The business of Yalies is business



When Vanessa Herald ’02 started making purses out of duct tape for her friends, she did not set out to start a business. But after nearly a year and a half of selling purses, wallets, belts and other accessories over the Internet and in stores across the country, Herald said her sales continue to increase.

“I started dabbling in my hobby, and it was to the point where it was profitable and I could make a living off of it,” Herald said. “I sort of did it really blindly.”

Like Herald, several recent Yale graduates have started successful businesses in many different fields, although their experiences in doing so have varied widely. One such alum, Jenn Bonoff ’98, has written a book detailing her experience and providing guidance for others who seek to start their own companies.

“The most frustrating time in my life came when I started my first Internet business. I had made the decision to start my own business on the Internet, but at that time, I really knew very little about what that entailed,” Bonoff said.

After eighteen months, the company was doing so well that Bonoff was on track to double her income for the second year. Instead, she sold her business to a private investor.
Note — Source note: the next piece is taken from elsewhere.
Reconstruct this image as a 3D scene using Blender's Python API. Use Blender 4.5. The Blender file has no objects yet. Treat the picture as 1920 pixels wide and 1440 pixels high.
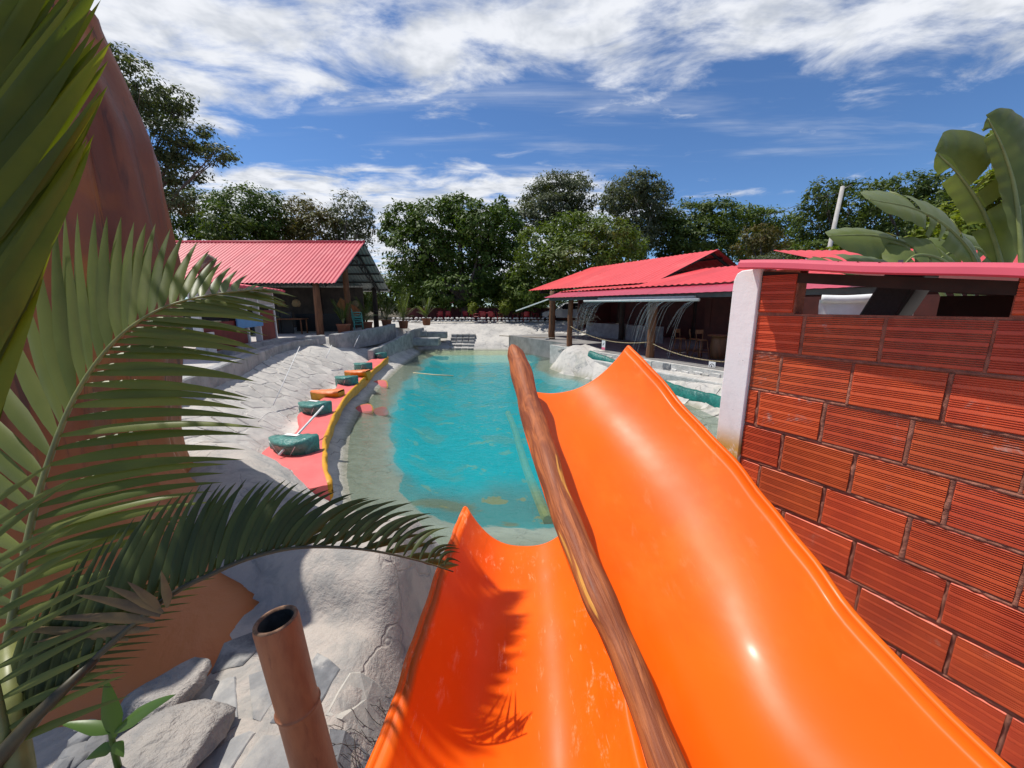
import bpy, math, random
import numpy as np
from mathutils import Vector, Matrix

random.seed(7)
rng = np.random.default_rng(11)
scene = bpy.context.scene
COL = scene.collection

# ------------------------------------------------------------------ camera
# water level is z = 0, the camera stands 3.0 m above it at the top of the slides
CAM = Vector((0.0, 0.0, 3.0))
PITCH = math.radians(11.4)
FPX = 723.0                      # focal length for a 1920 px wide picture (very wide phone lens)
cd = bpy.data.cameras.new('camera')
cam = bpy.data.objects.new('camera', cd)
COL.objects.link(cam)
cam.location = CAM
cam.rotation_euler = (math.pi / 2 - PITCH, 0, 0)
cd.sensor_width = 36.0
cd.lens = 36.0 * FPX / 1920.0
cd.clip_start = 0.05
cd.clip_end = 2000
scene.camera = cam

# ------------------------------------------------------------------ sun, sky, exposure
SUN = Vector((-0.41, 0.17, 0.895)).normalized()
sl = bpy.data.lights.new('sun', 'SUN')
sl.energy = 5.0
sl.angle = math.radians(0.53)
sl.color = (1.0, 0.955, 0.88)
so = bpy.data.objects.new('sun', sl)
COL.objects.link(so)
so.rotation_euler = SUN.to_track_quat('Z', 'Y').to_euler()
so.location = (-20, 0, 40)

world = bpy.data.worlds.new('World')
scene.world = world
world.use_nodes = True
SKY_STRENGTH = 0.11
CLOUD = 7.2                       # cloud radiance relative to the clear sky

def build_sky():
    nt = world.node_tree
    n, l = nt.nodes, nt.links
    n.clear()
    out = n.new('ShaderNodeOutputWorld')
    bg = n.new('ShaderNodeBackground')
    bg.inputs['Strength'].default_value = SKY_STRENGTH
    sky = n.new('ShaderNodeTexSky')
    sky.sky_type = 'NISHITA'
    sky.sun_disc = False
    sky.sun_elevation = math.asin(SUN.z)
    sky.sun_rotation = math.atan2(SUN.x, SUN.y)
    sky.altitude = 1200
    sky.air_density = 1.0
    sky.dust_density = 0.25
    sky.ozone_density = 2.6
    tc = n.new('ShaderNodeTexCoord')
    sep = n.new('ShaderNodeSeparateXYZ')
    l.new(tc.outputs['Generated'], sep.inputs[0])

    def m(op, a, b=None, c=None, clamp=False):
        x = n.new('ShaderNodeMath'); x.operation = op; x.use_clamp = clamp
        for i, v in enumerate((a, b, c)):
            if v is None: continue
            if isinstance(v, (int, float)): x.inputs[i].default_value = v
            else: l.new(v, x.inputs[i])
        return x.outputs[0]

    def ss(v, lo, hi, a=0.0, b=1.0):
        x = n.new('ShaderNodeMapRange'); x.interpolation_type = 'SMOOTHSTEP'
        l.new(v, x.inputs[0])
        x.inputs[1].default_value = lo; x.inputs[2].default_value = hi
        x.inputs[3].default_value = a; x.inputs[4].default_value = b
        return x.outputs[0]

    zc = m('ADD', m('MAXIMUM', sep.outputs[2], 0.0), 0.06)
    px = m('DIVIDE', sep.outputs[0], zc)     # where the view ray meets a flat cloud layer
    py = m('DIVIDE', sep.outputs[1], zc)
    comb = n.new('ShaderNodeCombineXYZ')
    l.new(px, comb.inputs[0]); l.new(py, comb.inputs[1])

    def noise(scale, detail, rough, loc=(0, 0, 0), stretch=(1, 1, 1), rot=0.0, dist=0.0):
        mp = n.new('ShaderNodeMapping')
        mp.inputs['Location'].default_value = loc
        mp.inputs['Scale'].default_value = stretch
        mp.inputs['Rotation'].default_value = (0, 0, rot)
        l.new(comb.outputs[0], mp.inputs[0])
        t = n.new('ShaderNodeTexNoise')
        t.inputs['Scale'].default_value = scale
        t.inputs['Detail'].default_value = detail
        t.inputs['Roughness'].default_value = rough
        t.inputs['Distortion'].default_value = dist
        l.new(mp.outputs[0], t.inputs['Vector'])
        return t.outputs[0]

    fine = noise(2.7, 8, 0.60, (3.1, 1.7, 0.3), (0.8, 1.2, 1), -0.15, 0.35)
    big = noise(0.75, 3, 0.5, (0.4, 2.3, 1.3))
    # nearer bank of broken cloud, then a blue lane, then a far bank over the trees
    lane = m('ADD', py, m('MULTIPLY', px, 0.16))
    near_bank = ss(lane, 1.50, 2.12, 1.0, 0.0)
    near_fade = ss(lane, 0.2, 0.9, 0.35, 1.0)
    near_bank = m('MULTIPLY', near_bank, near_fade)
    far_bank = ss(m('SUBTRACT', py, m('MULTIPLY', m('MAXIMUM', m('SUBTRACT', px, 0.2), 0.0), 0.55)), 2.25, 2.95)
    far_bank = m('MULTIPLY', far_bank, ss(px, 0.55, 2.0, 1.0, 0.12))
    cover = m('MAXIMUM', near_bank, far_bank)
    dens = m('ADD', m('MULTIPLY', cover, 0.36), m('ADD', m('MULTIPLY', fine, 1.15), m('MULTIPLY', big, 0.22)))
    mask = ss(dens, 0.79, 1.10)
    # thin streaks
    wisp = noise(1.1, 5, 0.62, (7.7, 0.2, 2.0), (0.55, 2.6, 1), 0.35, 0.4)
    wmask = m('MULTIPLY', ss(wisp, 0.50, 0.80), 0.42)
    mask = m('MAXIMUM', mask, wmask)
    mask = m('MULTIPLY', mask, ss(sep.outputs[2], 0.0, 0.05))
    # sun-side brightness and grey bases from the cloud's own thickness
    shade = noise(4.5, 4, 0.6, (3.4, 1.5, 0.9), (1, 1, 1), -0.15, 0.2)
    cr = n.new('ShaderNodeMix'); cr.data_type = 'RGBA'
    cr.inputs[6].default_value = (CLOUD * 0.74, CLOUD * 0.79, CLOUD * 0.88, 1)
    cr.inputs[7].default_value = (CLOUD * 1.12, CLOUD * 1.15, CLOUD * 1.22, 1)
    l.new(ss(shade, 0.30, 0.62), cr.inputs[0])
    tint = n.new('ShaderNodeMix'); tint.data_type = 'RGBA'; tint.blend_type = 'MULTIPLY'
    tint.inputs[0].default_value = 1.0
    tint.inputs[7].default_value = (0.68, 0.90, 1.14, 1)
    l.new(sky.outputs[0], tint.inputs[6])
    mx = n.new('ShaderNodeMix'); mx.data_type = 'RGBA'
    l.new(mask, mx.inputs[0])
    l.new(tint.outputs[2], mx.inputs[6])
    l.new(cr.outputs[2], mx.inputs[7])
    l.new(mx.outputs[2], bg.inputs['Color'])
    l.new(bg.outputs[0], out.inputs['Surface'])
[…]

Her book, “Zero to Six Figures,” was published last fall. Bonoff said the guide offers advice on such topics as how to formulate a product, start a business on a small budget and attract customers.

Herald said she would have appreciated having more initial information about the challenges of forming a business plan and the logistics of setting up a business.

“It’s hard to work alone sometimes in that all of the responsibility is falling on you,” she said. “It ends up sometimes being a lot more work than you anticipate.”

Other alumni, like Mark Volchek ’00, Miles Lasater ’01 and Sean Glass ’03, have collaborated to start new businesses. During their time at Yale, the three co-founded the Yale Entrepreneurial Society. Now they operate Higher One, a company which provides financial transaction services to universities.

While Volchek said the group’s relative lack of business contacts and experience presented challenges, particularly during a period of economic decline, both he and Lasater said that their experience with YES and advice from mentors provided valuable assistance. They also said they thought their classes in college helped them prepare.

“I do think that a liberal arts education lends itself well to problem-solving,” Lasater said.

Volchek said the company has been doubling its staff each year of its existence and has raised $10 million in venture capital.

Despite the challenges that they said come with starting their own companies, many of the entrepreneurs said they have become involved in new ventures or would be open to doing so in the future. Volchek said that he enjoys working with start-ups because of their “dynamic nature, flexibility and lack of structure that inhibits creativity and new development.”

In addition to selling her book, Bonoff has begun a new service that provides low-cost Web sites to new Internet-based companies.

Volchek and Lasater both said they would be interested in starting new businesses if the right opportunities appeared.

“I’m committed to the success of Higher One,” Lasater said. “At the same time, I’m interested in being involved in other start-ups in the future, when the time is right. I’d say I’ve caught the bug.”